WHAT IS NEEDED ->
Take the line containing "HW + .008, 'yz').build('bucket_side', dgreen, tr)" and every line after it to the end of the records, and copy them exactly, excluding pictures.

╔══

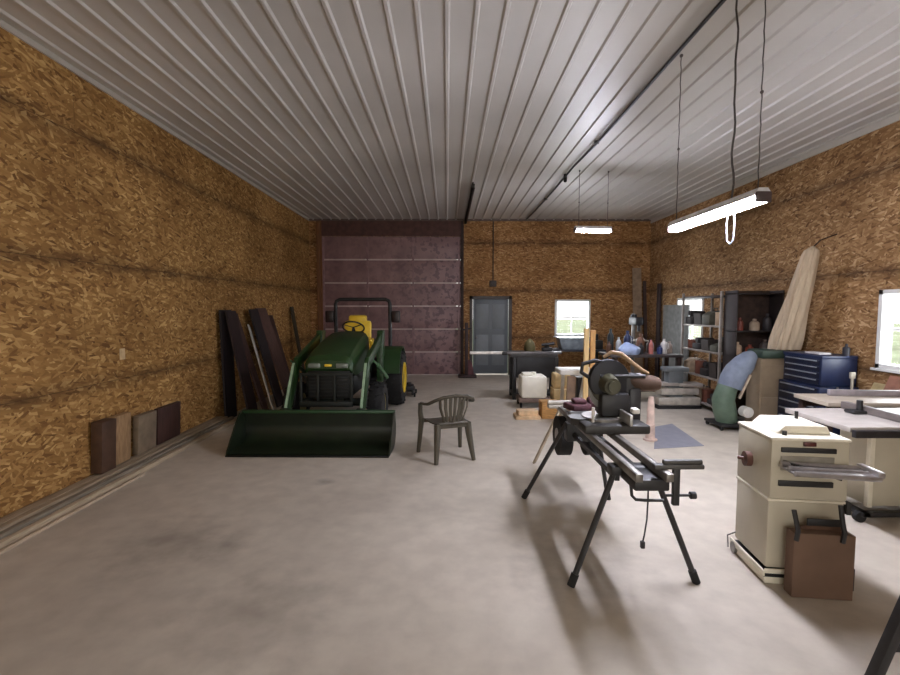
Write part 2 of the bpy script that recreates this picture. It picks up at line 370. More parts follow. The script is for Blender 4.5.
# wall fittings
m = MB(); m.box((1.10, YB - .06, 2.30), (1.28, YB - .001, 2.46), .008); m.cyl((1.19, YB - .03, 2.46), (1.19, YB - .03, H - .06), .014); m.cyl((1.19, YB - .06, 2.38), (1.19, YB - .09, 2.38), .03)
tag(m.build('electrical_box', pm('box_dark', (60, 44, 36), .5)), 'small dark electrical box with conduit above the grey door', 'electrical box')
m = MB(); p = at(122, 354, X=XL); m.box((XL, p.y - .04, p.z - .06), (XL + .008, p.y + .04, p.z + .06), .003); m.box((XL + .008, p.y - .018, p.z + .012), (XL + .012, p.y + .018, p.z + .042)); m.box((XL + .008, p.y - .018, p.z - .042), (XL + .012, p.y + .018, p.z - .012))
tag(m.build('wall_outlet', pm('outlet_plate', (206, 180, 140), .5)), 'small pale outlet plate on the left strand board wall', 'outlet')
# overhead door track under the ceiling
m = MB(); m.box((.44, 8.4, H - .14), (.47, YB - .1, H - .06)); m.box((.44, 8.4, H - .14), (.5, YB - .1, H - .125)); m.box((.44, 8.4, H - .075), (.5, YB - .1, H - .06)); 
for y in (8.45, 9.8, 11.1): m.box((.45, y, H - .12), (.48, y + .03, H - .0))
tag(m.build('door_track', pm('track_dark', (60, 54, 52), .5, .5)), 'dark steel overhead door track running under the ceiling', 'door track')
# black conduit along the ceiling
m = MB(); pts = []
for k in range(15):
    y = -3.4 + k * (YB + 3.2) / 14; pts.append((2.02 + .015 * math.sin(k * 1.7), y, H - .045 - .012 * (k % 2)))
m.tube(pts, .016); 
for k in (3, 6, 9, 12): m.box((pts[k][0] - .03, pts[k][1] - .02, H - .06), (pts[k][0] + .03, pts[k][1] + .02, H - .02))
tag(m.build('ceiling_cable', black), 'black cable strung lengthways along the white ribbed ceiling', 'cable')
p = at(565, 178, Z=H - .08)
m = MB(); m.cyl((2.02, 8.0, H), (2.02, 8.0, H - .1), .03); m.ball((2.02, 8.0, H - .11), .03); 
tag(m.build('ceiling_hook', black), 'small black hook on the ceiling cable above the far lamp', 'hook')

# ------------------------------------------------------------------ hanging shop lights
tube_m = emis('lamp_tube', (236, 238, 255), 155)
house = pm('lamp_housing', (225, 225, 232), .4)
def shop_light(x, y0, y1, z, label, cord=True, rz=0):
    t = thing('shop_light', label, 'light', (x, (y0 + y1) / 2, z - .06), rz, 'hanging tube shop lights'); L = (y1 - y0) / 2
    h = MB(); h.prism([(-.03, .12), (.03, .12), (.05, .09), (.05, .07), (-.05, .07), (-.05, .09)], -L, L, 'xz'); h.build('housing', house, t)
    for s in (-1, 1): MB().box((-.052, s * L - .012, .022), (.052, s * L + .012, .095), .01).build('end_cap', pm('lamp_end', (80, 66, 68), .5), t)
    for s in (-1, 1): MB().cyl((s * .024, -L + .02, .045), (s * .024, L - .02, .045), .024, seg=14).build('tube', tube_m, t)
    for s in (-1, 1):
        top = H - .02 - (z - .06); c = MB(); n = 24
        c.tube([(.003 * math.sin(k * 2.1), s * (L - .06), .12 + (top - .12) * k / n) for k in range(n + 1)], .0045, 6)
        c.ball((0, s * (L - .06), top * .45 + .05), .012, seg=8); c.ball((0, s * (L - .06), top), .016, seg=8)
        c.build('hanging_chain', pm('chain', (88, 82, 80), .5, .5), t)
    if cord:
        c = MB(); top = H - .02 - (z - .06)
        c.tube([(.006 * math.sin(k * .9) - .0005 * k + .03, -.22 + .01 * math.cos(k * 1.3), .1 + (top - .1) * k / 20) for k in range(21)], .007, 6)
        c.build('power_cord', pm('cord_dark', (70, 64, 62), .6), t)
        c = MB(); c.tube([(.03, -.25, .08), (.034, -.26, -.06), (.035, -.25, -.17), (.03, -.22, -.20), (.025, -.19, -.17), (.024, -.18, -.05), (.03, -.18, .08)], .006, 6)
        c.build('pull_cord', pm('cord_grey', (110, 112, 122), .6), t)
    return t
shop_light(2.105, 3.1, 4.33, 2.49, 'long bright tube lamp hung on chains nearest the camera')
shop_light(2.44, 7.46, 8.08, 3.05, 'far short tube lamp hung crosswise in front of the back wall', False, math.radians(-84))

# ------------------------------------------------------------------ tractor
def wheel(par, cx, cy, r, w, rim, side, lugs):
    t = MB(); h = w / 2
    t.lathe([(rim * .98, -h * .75), (rim * 1.06, -h * .95), (r * .80, -h), (r * .94, -h * .88), (r, -h * .55), (r, h * .55), (r * .94, h * .88), (r * .80, h), (rim * 1.06, h * .95), (rim * .98, h * .75)], (cx, cy, r), (1, 0, 0), 40)
    for k in range(lugs):
        a = 2 * PI * k / lugs
        for s in (-1, 1):
            aa = a + (PI / lugs if s > 0 else 0)
            p0 = Vector((cx + s * h * .92, cy + math.cos(aa - .10) * r * .93, r + math.sin(aa - .10) * r * .93)); p1 = Vector((cx + s * .01, cy + math.cos(aa + .08) * r * .985, r + math.sin(aa + .08) * r * .985))
            t.bar(p0, p1, .035, .04, up=(0, math.cos(aa), math.sin(aa)))
    o = t.build('tyre', rubber, par)
    d = MB(); d.lathe([(rim, -h * .8), (rim, h * .78), (rim * .94, h * .8), (rim * .85, h * .4), (rim * .35, h * .3), (rim * .3, h * .55), (.02, h * .58)] if side > 0 else [(.02, -h * .58), (rim * .3, -h * .55), (rim * .35, -h * .3), (rim * .85, -h * .4), (rim * .94, -h * .8), (rim, -h * .78), (rim, h * .8)], (cx, cy, r), (1, 0, 0), 36)
    if side > 0 and r > .4: d.lathe([(rim * .99, h * .7), (rim * 1.02, h * .9), (rim * 1.02, h * 1.03), (rim * .92, h * 1.03), (rim * .9, h * .7)], (cx, cy, r), (1, 0, 0), 36)
    rr = d.build('rim', yellow if r > .4 else pm('rim_dull', (150, 140, 90), .5), o)
    return o
tr = thing('tractor', 'green and yellow compact tractor with a wide front loader bucket', 'tractor', (-1.645, 5.33, 0), math.radians(-1.2))
# loader bucket
HW = .965
outer = [(0, .03), (.02, .0), (.36, .0), (.47, .04), (.54, .13), (.56, .25), (.50, .42), (.47, .43)]
inner = [(.47, .41), (.525, .25), (.505, .15), (.44, .07), (.35, .035), (.02, .032)]
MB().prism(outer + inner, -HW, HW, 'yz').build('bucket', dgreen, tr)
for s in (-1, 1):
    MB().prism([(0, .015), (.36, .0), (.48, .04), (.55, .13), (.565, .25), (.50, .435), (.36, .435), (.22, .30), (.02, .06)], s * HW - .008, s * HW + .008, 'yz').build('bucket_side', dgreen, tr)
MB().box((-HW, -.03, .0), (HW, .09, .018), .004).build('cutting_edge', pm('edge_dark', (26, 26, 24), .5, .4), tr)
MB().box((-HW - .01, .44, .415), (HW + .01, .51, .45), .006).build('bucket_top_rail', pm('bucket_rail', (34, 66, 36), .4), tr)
m = MB()
for s in (-1, 1): m.box((s * .5 - .05, .58, .08), (s * .5 + .05, .66, .44), .01)
m.box((-.55, .60, .2), (.55, .64, .28), .01); m.build('quick_attach', dgreen, tr)
# chassis, front axle
m = MB(); m.box((-.2, 1.0, .42), (.2, 3.1, .72), .03); m.box((-.5, 1.33, .32), (.5, 1.45, .42), .02); m.cyl((-.55, 3.02, .5), (.55, 3.02, .5), .09); m.box((-.28, 2.6, .4), (.28, 3.3, .85), .05)
m.build('chassis', pm('chassis_dark', (26, 34, 26), .6), tr)
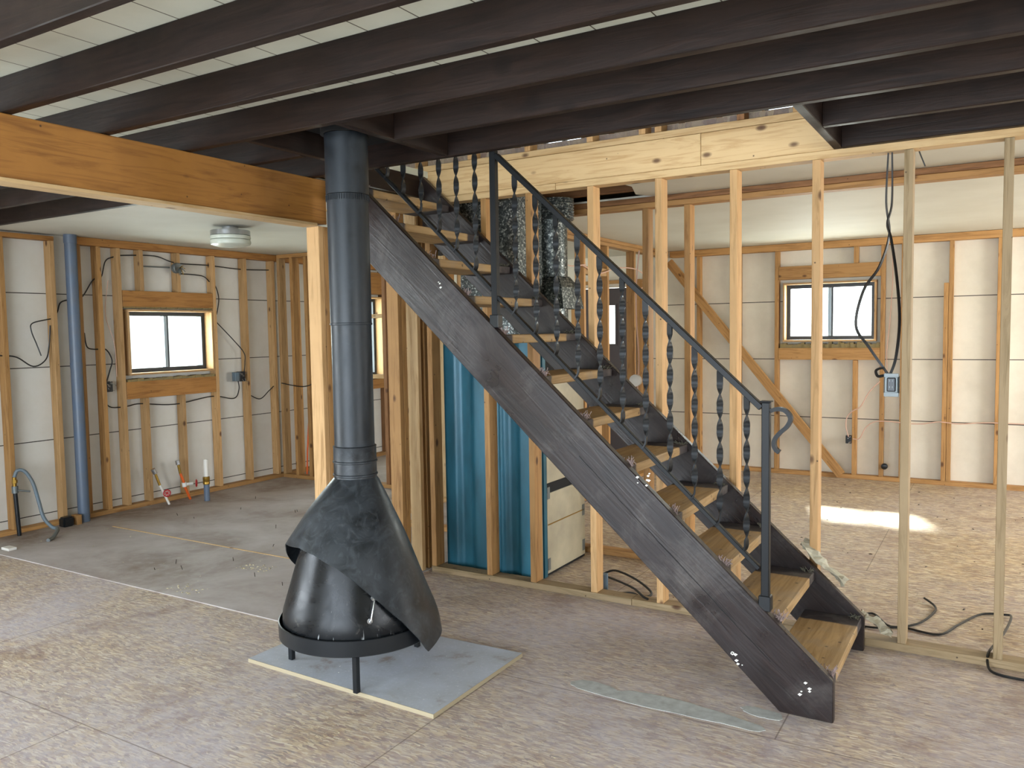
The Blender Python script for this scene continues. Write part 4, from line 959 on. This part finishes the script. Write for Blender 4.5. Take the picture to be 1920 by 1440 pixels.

╚══

RESPONSE FOR THIS EXERCISE ->
    MB().prism([(0, .015), (.36, .0), (.48, .04), (.55, .13), (.565, .25), (.50, .435), (.36, .435), (.22, .30), (.02, .06)], s * HW - .008, s * HW + .008, 'yz').build('bucket_side', dgreen, tr)
MB().box((-HW, -.03, .0), (HW, .09, .018), .004).build('cutting_edge', pm('edge_dark', (26, 26, 24), .5, .4), tr)
MB().box((-HW - .01, .44, .415), (HW + .01, .51, .45), .006).build('bucket_top_rail', pm('bucket_rail', (34, 66, 36), .4), tr)
m = MB()
for s in (-1, 1): m.box((s * .5 - .05, .58, .08), (s * .5 + .05, .66, .44), .01)
m.box((-.55, .60, .2), (.55, .64, .28), .01); m.build('quick_attach', dgreen, tr)
# chassis, front axle
m = MB(); m.box((-.2, 1.0, .42), (.2, 3.1, .72), .03); m.box((-.5, 1.33, .32), (.5, 1.45, .42), .02); m.cyl((-.55, 3.02, .5), (.55, 3.02, .5), .09); m.box((-.28, 2.6, .4), (.28, 3.3, .85), .05)
m.build('chassis', pm('chassis_dark', (26, 34, 26), .6), tr)
The Blender Python script for this scene continues. Write part 4, from line 959 on. This part finishes the script. Write for Blender 4.5. Take the picture to be 1920 by 1440 pixels.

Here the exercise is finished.